What is asked
Output only the lines running from the line bearing "were 1932x1932 pixels." through the line bearing "WINDOW_POWER = 3.0", character for character.

Material provided
::::

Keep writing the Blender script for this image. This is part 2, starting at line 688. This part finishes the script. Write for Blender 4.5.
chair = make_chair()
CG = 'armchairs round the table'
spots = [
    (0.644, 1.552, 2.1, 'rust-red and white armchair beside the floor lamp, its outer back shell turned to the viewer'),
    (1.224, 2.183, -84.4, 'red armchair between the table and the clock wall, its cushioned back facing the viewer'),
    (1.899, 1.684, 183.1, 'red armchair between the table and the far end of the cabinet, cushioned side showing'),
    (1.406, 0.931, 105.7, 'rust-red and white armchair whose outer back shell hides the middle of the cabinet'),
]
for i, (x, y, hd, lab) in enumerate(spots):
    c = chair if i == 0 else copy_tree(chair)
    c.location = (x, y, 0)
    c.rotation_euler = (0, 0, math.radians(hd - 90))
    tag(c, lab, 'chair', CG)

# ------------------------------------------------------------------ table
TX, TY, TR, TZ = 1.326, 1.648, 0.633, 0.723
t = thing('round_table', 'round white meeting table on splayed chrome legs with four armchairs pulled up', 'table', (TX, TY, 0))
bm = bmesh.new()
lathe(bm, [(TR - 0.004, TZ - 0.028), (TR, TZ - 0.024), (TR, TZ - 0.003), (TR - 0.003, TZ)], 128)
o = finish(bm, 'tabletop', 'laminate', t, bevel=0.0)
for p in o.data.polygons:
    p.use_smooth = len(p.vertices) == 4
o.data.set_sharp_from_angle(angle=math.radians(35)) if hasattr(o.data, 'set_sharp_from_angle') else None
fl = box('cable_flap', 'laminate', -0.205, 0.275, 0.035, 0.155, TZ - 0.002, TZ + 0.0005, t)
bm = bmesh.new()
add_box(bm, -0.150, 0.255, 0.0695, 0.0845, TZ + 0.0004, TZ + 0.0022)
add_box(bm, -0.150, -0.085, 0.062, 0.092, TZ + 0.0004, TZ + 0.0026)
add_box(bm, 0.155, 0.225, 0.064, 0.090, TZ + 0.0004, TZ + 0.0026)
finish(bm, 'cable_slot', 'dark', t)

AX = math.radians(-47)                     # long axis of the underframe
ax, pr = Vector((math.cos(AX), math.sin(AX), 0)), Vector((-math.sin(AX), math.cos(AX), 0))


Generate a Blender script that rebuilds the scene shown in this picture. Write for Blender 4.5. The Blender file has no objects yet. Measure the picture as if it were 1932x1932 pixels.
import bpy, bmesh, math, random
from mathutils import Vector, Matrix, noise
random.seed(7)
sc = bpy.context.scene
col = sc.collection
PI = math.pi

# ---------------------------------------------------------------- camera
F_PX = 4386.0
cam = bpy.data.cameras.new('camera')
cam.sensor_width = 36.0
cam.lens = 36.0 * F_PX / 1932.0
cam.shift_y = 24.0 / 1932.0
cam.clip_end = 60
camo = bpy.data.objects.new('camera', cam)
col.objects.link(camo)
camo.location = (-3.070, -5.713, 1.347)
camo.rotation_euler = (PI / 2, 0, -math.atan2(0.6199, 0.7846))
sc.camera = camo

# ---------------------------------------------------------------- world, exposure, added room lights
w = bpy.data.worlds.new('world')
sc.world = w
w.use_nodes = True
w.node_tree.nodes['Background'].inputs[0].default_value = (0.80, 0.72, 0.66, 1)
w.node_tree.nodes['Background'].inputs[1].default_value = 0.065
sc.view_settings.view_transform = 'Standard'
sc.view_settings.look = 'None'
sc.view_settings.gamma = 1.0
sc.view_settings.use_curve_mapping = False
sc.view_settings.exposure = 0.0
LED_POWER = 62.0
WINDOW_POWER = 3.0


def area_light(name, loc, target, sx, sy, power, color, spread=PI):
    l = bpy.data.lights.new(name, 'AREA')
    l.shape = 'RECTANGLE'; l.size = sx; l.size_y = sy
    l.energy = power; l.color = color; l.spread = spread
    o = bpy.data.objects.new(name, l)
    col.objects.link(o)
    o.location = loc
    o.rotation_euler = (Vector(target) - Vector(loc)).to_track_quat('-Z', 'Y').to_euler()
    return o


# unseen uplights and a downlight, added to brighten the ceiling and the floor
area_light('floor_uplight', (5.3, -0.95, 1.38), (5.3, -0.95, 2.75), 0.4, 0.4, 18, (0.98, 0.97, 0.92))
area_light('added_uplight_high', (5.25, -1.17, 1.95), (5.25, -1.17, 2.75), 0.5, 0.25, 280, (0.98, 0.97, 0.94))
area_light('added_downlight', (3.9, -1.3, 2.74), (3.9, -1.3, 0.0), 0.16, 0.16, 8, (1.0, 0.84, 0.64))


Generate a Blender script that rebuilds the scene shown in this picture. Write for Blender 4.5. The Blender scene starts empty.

::::

Result
Generate a Blender script that rebuilds the scene shown in this picture. Write for Blender 4.5. The Blender file has no objects yet. Measure the picture as if it were 1932x1932 pixels.
import bpy, bmesh, math, random
from mathutils import Vector, Matrix, noise
random.seed(7)
sc = bpy.context.scene
col = sc.collection
PI = math.pi

# ---------------------------------------------------------------- camera
F_PX = 4386.0
cam = bpy.data.cameras.new('camera')
cam.sensor_width = 36.0
cam.lens = 36.0 * F_PX / 1932.0
cam.shift_y = 24.0 / 1932.0
cam.clip_end = 60
camo = bpy.data.objects.new('camera', cam)
col.objects.link(camo)
camo.location = (-3.070, -5.713, 1.347)
camo.rotation_euler = (PI / 2, 0, -math.atan2(0.6199, 0.7846))
sc.camera = camo

# ---------------------------------------------------------------- world, exposure, added room lights
w = bpy.data.worlds.new('world')
sc.world = w
w.use_nodes = True
w.node_tree.nodes['Background'].inputs[0].default_value = (0.80, 0.72, 0.66, 1)
w.node_tree.nodes['Background'].inputs[1].default_value = 0.065
sc.view_settings.view_transform = 'Standard'
sc.view_settings.look = 'None'
sc.view_settings.gamma = 1.0
sc.view_settings.use_curve_mapping = False
sc.view_settings.exposure = 0.0
LED_POWER = 62.0
WINDOW_POWER = 3.0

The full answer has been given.